The season 3 climax provides a plausible contributory factor from existing lore to illuminate why Nezuko transcends typical demon weaknesses in sunlight.
If this fan theory is true, it would resolve one of the manga’s hanging plot threads at last through the clever use of established story elements.
Nezuko’s Sunlight Immunity
The theory that Nezuko gained sunlight immunity by ingesting the rare Blue Spider Lily seems increasingly credible given additional lore from Demon Slayer supplementary materials.
The second official databook reveals that Tanjiro’s mother showed him a secret place near their home where the mystical flowers bloomed. Intriguingly, the same book states Tanjiro was the only Kamado child who witnessed them in bloom.
However, that does not preclude his siblings like Nezuko from seeing the dormant Blue Spider Lilies at other times.

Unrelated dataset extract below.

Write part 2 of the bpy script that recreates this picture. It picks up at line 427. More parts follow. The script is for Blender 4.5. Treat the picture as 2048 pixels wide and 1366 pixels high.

It is quite plausible that Nezuko could have encountered and eaten one of these unique flowers known to have demon-enhancing properties. This would later manifest as sunlight resistance after her transformation.
The databook even establishes the Blue Spider Lily as geographically accessible to the Kamado siblings. So Nezuko opportunistically consuming one, perhaps curious over her brother’s sighting, neatly explains her special physiology without contradicting the existing backstory. It adds deeper resonance to Tanjiro’s personal connection to the flower’s lore as well.
Tanjiro’s Sunlight Immunity and Muzan’s Cunning Scheme
The Blue Spider Lily consumption theory also clarifies another late-stage twist in Demon Slayer’s climax.
As Muzan nears death, he spitefully turns Tanjiro into a demon to carry on his legacy, remarkably with full sunlight resistance just like Nezuko. This shocking development originally had little justification beyond Tanjiro’s sibling connection to Nezuko.
However, if her immunity indeed stemmed from ingesting the Blue Spider Lily, it logically follows that Tanjiro would have resistance as well through the flower’s enduring effects.
Given the databook’s statements about the Kamado family’s closeness to the Lilies, Tanjiro likely visited the blooms with his mother too. He could have easily sampled one out of childish curiosity.
This would imbue Tanjiro with the same protective properties that later translate into sunlight immunity as a demon. It makes far more narrative sense than both Kamado siblings randomly manifesting the same ultra-rare condition independently.
In essence, the Blue Spider Lily presents a reasonable unifying explanation for both Tanjiro and Nezuko’s anomalous abilities to exceed standard demon weaknesses.
This clarifies Muzan’s endgame scheme as specifically targeting the Kamados for their existing affinity with the Lily instead of an unforeseen coincidence. It transforms an abrupt, rushed plot twist into a clever full-circle callback to Demon Slayer’s established magic system.
Muzan’s Downfall and the Unseen Legacy of the Blue Spider Lily
The Blue Spider Lily theory lends even more profound irony to Muzan’s ultimate downfall. As the final Demon Slayer chapter reveals, the coveted flowers Muzan sought for centuries only bloom during daytime – something impossible for him to ever witness personally.
Yet the Kamado siblings he turned into demons gained that coveted resistance seemingly by virtue of their family’s generational ties to the Lilies.
If Nezuko and then Tanjiro inherited sunlight immunity from human contact with the flowers, it underscores how Muzan was thwarted by the very humanity he so despised.
Despite all his power, he never grasped how human traits like love and memory allowed the Blue Spider Lily’s secrets to be quietly passed down within the Kamado lineage. So, in the end, his contempt for humanity bred the ignorance that doomed his quest for perfection.
Muzan’s incapability to appreciate humanity even prevented him from fully understanding himself, as tracing his origin reveals.
Muzan became a demon through experimenting with an elixir mixing Blue Spider Lily components – the natural culmination of very human pursuits like scientific curiosity and the desire to heal illness.
Ironically, embracing his remnants of humanity rather than erasing them might have granted him the perspective to achieve his immortal aims.